When you land in the village for a BOM meeting, the lanky chaps idling at the shopping center openly say ‘wamekuja kukula pesa zetu’.Mostly, these are parents whose fees arrears in the school books are the equivalent to the value of a small car. The mamas half-gossiping and half-selling bananas at the shopping centre asks you:’ Umekuja mkutano, eh?’

The whole village already knows there is a meeting. Probably, they also know that one of the agendas is to discipline one of the members of staff – a casual who has papasaring schoolgirls titties like ripe mangoes. And since everybody around is related to you, they all expect a favour from you based on your position.

A matronly mama calls me aside and whispers to me that those schoolgirls are too thin. They need something to fatten them up. And what’s her solution? Duck eggs. She thus wants a ‘hoda’ to supply the school with the nourishing eggs. Its not lost to me that her own kids are so thin that you can play a mugithi tune on their protruding ribs. But again,most people seem to have solutions for children who arent their own.

Another elderly lady who keeps on calling me ‘bwana shaiman’ insists that we should employ her grandson as a driver in the school. The young chap, she swears, has a ‘difroma’ in driving from Petanns College.’Maitu, but we don’t have a school bus at the moment.’ I tell her.’When the driver is employed, they will buy a school bus.’ She says with finality.

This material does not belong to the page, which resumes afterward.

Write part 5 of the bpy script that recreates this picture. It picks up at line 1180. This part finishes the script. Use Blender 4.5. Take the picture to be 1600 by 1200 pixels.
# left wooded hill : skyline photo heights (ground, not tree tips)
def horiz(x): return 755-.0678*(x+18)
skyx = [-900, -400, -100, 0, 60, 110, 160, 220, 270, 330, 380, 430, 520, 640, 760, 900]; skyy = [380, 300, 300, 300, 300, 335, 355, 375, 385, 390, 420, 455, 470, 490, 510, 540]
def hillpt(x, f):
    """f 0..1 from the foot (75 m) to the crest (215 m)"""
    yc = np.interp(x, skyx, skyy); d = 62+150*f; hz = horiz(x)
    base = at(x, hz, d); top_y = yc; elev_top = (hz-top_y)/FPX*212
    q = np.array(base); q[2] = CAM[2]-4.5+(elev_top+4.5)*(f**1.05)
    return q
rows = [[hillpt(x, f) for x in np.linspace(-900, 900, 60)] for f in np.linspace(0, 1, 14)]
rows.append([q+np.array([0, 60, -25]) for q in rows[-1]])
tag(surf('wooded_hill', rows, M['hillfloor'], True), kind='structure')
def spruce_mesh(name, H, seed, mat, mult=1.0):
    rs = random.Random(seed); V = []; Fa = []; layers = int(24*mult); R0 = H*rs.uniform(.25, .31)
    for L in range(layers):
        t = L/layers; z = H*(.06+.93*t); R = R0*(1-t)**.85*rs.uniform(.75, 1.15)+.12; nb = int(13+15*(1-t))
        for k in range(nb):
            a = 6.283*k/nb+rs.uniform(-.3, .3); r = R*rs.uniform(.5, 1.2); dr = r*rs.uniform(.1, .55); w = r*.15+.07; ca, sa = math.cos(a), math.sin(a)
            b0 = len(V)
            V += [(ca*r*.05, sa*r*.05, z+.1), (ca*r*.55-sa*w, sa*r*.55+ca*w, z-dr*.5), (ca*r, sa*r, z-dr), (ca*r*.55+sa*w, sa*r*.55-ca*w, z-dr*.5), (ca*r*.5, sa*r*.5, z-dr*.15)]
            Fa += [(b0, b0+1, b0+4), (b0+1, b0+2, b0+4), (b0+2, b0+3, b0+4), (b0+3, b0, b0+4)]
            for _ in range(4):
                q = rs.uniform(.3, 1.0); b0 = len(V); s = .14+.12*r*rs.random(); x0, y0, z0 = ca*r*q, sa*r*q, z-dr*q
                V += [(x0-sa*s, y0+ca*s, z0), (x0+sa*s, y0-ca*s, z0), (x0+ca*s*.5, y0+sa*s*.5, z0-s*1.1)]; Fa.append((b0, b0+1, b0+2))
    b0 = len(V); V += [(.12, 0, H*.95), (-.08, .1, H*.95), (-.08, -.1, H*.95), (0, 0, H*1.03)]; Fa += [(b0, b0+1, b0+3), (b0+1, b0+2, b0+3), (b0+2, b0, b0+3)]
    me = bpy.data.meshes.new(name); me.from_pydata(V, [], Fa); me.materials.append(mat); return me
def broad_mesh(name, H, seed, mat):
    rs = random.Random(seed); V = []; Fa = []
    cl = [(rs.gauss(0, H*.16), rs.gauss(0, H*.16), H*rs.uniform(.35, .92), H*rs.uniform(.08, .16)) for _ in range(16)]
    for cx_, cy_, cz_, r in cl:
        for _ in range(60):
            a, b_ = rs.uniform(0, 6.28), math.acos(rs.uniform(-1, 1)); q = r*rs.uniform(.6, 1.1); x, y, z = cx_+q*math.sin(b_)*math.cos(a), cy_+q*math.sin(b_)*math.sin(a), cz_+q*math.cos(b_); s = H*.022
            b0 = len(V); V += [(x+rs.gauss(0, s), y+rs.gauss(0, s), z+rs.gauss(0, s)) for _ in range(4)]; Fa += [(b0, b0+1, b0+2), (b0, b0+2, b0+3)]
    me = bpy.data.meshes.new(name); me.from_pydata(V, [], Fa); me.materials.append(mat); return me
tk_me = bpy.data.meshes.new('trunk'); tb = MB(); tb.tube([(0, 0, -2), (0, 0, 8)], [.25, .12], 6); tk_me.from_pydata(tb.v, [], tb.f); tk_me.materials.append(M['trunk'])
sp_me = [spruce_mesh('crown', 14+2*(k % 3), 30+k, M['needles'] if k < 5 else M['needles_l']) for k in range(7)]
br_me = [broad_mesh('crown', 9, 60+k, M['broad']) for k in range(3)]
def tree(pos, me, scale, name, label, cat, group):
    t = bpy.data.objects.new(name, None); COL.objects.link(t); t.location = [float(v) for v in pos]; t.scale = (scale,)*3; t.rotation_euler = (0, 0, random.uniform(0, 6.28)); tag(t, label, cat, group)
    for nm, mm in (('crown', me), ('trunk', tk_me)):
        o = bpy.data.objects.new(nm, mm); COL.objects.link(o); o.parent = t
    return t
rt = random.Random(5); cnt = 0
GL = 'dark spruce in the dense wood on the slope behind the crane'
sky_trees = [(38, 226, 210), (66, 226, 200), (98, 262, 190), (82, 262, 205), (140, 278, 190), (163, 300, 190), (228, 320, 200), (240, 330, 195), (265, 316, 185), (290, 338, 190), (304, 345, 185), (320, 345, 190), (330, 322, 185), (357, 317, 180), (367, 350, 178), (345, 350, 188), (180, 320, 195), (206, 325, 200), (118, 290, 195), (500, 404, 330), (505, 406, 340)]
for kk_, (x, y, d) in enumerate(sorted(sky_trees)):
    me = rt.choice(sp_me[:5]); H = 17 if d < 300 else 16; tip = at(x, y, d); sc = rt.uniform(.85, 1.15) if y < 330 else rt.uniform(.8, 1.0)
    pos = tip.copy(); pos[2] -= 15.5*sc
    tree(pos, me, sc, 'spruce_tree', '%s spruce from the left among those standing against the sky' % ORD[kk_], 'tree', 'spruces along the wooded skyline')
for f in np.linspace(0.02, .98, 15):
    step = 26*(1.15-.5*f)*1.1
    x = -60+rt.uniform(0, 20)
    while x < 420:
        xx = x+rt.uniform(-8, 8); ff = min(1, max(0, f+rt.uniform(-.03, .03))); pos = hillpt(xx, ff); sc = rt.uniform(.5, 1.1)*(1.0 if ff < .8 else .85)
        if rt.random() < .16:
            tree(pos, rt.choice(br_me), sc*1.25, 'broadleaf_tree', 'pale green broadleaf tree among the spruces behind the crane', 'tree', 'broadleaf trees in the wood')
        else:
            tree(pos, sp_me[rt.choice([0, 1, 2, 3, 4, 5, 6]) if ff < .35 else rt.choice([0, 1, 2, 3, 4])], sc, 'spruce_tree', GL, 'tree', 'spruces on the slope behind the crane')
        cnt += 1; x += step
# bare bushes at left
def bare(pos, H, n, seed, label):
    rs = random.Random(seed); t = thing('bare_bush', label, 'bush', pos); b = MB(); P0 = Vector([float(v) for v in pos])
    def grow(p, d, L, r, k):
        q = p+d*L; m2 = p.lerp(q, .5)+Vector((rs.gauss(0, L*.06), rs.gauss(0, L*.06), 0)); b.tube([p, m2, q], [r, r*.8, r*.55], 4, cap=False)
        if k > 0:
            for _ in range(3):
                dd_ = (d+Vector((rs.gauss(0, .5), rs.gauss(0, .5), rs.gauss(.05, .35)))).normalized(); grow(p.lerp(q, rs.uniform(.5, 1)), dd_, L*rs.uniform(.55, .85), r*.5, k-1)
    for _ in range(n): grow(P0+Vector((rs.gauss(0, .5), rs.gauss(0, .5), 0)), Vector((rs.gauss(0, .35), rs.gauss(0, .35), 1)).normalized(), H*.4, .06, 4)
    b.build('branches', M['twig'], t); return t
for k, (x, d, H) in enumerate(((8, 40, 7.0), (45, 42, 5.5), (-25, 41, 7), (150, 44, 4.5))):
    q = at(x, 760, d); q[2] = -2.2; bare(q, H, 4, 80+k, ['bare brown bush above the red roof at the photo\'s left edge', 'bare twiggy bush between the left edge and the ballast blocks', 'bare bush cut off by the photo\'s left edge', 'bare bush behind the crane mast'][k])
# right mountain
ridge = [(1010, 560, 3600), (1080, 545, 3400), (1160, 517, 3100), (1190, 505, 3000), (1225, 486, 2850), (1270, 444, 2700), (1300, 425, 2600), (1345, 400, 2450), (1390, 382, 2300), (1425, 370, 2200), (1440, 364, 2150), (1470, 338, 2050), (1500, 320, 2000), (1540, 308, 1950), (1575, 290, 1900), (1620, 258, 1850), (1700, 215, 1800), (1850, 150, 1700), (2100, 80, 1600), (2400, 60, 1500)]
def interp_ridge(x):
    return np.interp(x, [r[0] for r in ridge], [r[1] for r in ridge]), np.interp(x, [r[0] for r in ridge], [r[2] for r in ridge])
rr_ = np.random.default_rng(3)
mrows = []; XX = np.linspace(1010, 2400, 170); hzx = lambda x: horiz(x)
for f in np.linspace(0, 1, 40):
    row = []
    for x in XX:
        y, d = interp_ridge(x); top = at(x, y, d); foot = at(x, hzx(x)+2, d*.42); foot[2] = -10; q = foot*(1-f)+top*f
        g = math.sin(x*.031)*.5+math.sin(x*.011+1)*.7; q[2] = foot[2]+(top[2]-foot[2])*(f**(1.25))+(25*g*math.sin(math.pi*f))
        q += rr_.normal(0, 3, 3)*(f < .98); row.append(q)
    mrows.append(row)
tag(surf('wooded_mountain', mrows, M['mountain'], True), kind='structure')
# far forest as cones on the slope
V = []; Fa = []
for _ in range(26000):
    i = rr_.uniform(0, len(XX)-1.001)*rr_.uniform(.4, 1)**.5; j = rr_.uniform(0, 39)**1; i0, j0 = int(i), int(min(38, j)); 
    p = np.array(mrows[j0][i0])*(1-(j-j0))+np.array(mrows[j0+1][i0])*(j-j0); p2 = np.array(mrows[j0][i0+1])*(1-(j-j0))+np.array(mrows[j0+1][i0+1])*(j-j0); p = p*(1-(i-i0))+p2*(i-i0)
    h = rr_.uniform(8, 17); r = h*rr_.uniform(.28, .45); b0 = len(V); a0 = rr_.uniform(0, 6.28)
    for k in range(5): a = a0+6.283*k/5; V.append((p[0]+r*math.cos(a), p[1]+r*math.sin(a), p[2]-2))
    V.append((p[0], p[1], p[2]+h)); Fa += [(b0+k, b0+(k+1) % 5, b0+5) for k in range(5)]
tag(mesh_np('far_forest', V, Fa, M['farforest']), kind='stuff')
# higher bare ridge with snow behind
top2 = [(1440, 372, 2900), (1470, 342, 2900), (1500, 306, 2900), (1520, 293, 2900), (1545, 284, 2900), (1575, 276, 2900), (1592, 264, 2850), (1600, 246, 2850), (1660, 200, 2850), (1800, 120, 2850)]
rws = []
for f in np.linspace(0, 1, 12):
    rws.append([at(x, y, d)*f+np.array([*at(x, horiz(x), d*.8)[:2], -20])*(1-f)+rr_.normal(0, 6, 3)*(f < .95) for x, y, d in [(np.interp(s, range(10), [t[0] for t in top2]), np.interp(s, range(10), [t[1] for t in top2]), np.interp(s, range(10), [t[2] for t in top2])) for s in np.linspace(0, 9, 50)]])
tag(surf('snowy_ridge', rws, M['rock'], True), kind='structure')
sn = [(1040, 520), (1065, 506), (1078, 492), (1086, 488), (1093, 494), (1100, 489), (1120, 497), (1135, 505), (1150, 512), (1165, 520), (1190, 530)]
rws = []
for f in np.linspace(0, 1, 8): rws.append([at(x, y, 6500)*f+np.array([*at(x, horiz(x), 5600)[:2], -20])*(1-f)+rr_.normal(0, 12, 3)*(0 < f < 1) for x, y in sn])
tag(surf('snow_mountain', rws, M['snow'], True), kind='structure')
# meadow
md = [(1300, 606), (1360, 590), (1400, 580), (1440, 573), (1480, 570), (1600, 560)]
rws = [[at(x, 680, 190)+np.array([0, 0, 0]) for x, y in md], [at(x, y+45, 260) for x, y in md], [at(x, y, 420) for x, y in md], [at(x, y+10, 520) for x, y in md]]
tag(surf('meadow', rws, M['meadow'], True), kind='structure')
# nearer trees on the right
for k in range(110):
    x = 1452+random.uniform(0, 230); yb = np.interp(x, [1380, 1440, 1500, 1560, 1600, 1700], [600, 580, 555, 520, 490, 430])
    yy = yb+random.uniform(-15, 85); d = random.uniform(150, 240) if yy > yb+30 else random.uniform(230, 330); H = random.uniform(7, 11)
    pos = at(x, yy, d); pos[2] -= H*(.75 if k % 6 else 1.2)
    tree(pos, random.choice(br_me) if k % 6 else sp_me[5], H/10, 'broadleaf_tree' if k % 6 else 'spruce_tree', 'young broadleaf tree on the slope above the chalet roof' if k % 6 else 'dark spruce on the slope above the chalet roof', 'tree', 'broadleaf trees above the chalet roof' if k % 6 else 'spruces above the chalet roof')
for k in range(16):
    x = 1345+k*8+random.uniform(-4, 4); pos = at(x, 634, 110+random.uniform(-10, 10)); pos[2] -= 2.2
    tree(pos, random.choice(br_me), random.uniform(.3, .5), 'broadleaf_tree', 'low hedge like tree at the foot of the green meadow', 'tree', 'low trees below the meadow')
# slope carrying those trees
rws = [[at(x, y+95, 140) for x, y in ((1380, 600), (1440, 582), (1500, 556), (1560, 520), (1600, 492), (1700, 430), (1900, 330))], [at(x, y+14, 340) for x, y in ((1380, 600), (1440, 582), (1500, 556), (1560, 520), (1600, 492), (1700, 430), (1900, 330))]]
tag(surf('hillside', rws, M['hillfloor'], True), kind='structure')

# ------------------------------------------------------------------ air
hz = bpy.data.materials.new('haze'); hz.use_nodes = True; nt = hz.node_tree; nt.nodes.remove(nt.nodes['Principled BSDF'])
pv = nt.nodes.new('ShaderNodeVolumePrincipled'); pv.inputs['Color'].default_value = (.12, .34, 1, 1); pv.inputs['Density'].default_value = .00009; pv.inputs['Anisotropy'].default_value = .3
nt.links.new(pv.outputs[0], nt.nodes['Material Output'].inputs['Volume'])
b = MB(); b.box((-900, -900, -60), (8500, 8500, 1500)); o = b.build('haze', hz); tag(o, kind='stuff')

The strangest offer comes from one of my kinsman- my machete-wielding uncle.’If those daft kids eat these sweet potatoes called ‘nyamuiru’ on the exams day, they will pass all their exams en mass’, he says prophetically.

‘Give me a tender to supply them to the school- and the school will appear on TV.‘ He quips, a Rooster cigarette dangling from his fingers.I get tempted to ask why his kids- my cousins- never passed with flying colours if he knew that trick all along.

But when I notice the shiny glint of his sharp machete, I shelve the idea.